Modern Seismic Observations in the Tatun Volcano Region of Northern Taiwan: Seismic/Volcanic Hazard Adjacent to the Taipei Metropolitan Area

Abstract

The Tatun volcano group is located adjacent to the Taipei metropolitan area in northern Taiwan and was a result of episodic volcanisms between 2.8 and 0.2 Ma. Earthquake data collected over the last 30 years are analyzed to explore seismicity patterns and their associated mechanisms of faulting in the area. Using a Joint Hypocenter Determination (JHD) method, a few sequences of relocated earthquake hypocenters are tightly clustered; these seemed to be blurry in the original catalog locations. Numerous earthquakes, previously unnoticed and not reported in the CWB catalog, have been identified from careful examination of the continuous recordings of a nearby broadband seismic station. These newly identified earthquakes show similarities in waveforms and arrival time differences between direct P- and S-waves indicating that their hypocenter locations are very close to each other and their source mechanisms are similar.

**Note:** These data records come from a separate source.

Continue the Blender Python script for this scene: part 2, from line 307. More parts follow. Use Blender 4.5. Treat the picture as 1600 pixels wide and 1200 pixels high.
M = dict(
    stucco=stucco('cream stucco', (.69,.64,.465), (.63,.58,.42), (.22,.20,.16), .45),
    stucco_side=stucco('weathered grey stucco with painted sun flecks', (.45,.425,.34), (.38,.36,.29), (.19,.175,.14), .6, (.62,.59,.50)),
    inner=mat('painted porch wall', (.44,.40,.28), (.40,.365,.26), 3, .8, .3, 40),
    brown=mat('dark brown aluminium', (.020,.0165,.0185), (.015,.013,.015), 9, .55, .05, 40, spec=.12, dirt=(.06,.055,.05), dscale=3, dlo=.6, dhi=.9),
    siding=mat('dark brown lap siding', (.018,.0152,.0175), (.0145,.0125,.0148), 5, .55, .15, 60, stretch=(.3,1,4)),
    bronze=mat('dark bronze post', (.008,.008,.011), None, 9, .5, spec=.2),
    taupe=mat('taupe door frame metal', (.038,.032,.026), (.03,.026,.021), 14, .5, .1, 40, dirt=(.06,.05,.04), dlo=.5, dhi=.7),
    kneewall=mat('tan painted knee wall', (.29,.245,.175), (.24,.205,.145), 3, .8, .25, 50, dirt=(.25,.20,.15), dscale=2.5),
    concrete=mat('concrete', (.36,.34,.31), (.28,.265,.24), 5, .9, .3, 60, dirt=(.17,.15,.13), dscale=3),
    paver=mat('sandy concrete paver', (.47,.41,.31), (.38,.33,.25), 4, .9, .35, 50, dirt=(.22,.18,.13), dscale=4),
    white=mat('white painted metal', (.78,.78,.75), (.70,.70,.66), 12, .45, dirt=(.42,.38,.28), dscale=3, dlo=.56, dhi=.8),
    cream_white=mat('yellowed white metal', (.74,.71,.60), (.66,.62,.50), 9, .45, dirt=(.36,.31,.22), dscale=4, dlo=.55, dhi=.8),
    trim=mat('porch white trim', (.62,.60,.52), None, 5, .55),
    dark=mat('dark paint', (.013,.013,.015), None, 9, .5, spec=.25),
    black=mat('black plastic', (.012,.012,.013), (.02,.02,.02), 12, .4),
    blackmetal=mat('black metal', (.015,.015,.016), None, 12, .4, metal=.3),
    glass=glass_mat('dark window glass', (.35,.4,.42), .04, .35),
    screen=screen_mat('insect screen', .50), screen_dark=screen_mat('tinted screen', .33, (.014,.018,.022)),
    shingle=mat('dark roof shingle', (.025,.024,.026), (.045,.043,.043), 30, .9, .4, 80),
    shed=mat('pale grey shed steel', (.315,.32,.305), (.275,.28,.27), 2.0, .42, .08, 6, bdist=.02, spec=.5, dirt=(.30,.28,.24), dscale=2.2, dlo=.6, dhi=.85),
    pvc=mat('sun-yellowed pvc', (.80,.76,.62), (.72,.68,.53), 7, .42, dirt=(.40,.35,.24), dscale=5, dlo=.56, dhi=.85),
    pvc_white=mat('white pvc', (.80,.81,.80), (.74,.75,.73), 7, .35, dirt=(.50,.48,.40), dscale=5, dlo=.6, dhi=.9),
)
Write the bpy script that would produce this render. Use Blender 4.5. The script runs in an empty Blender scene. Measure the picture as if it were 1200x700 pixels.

A relatively high b-value of 1.22 is obtained from the analysis of crustal earthquakes (depth < 30 km) in the region, which may suggest that clustered local seismicity in the Tatun volcanic region probably resulted from subsurface hydrothermal or volcano-related activities. Focal mechanism solutions determined in this study are dominated by normal faulting. Thus, these earthquake clusters are most probably associated with hydrothermal/magmatic activities in a back-arc extensional environment.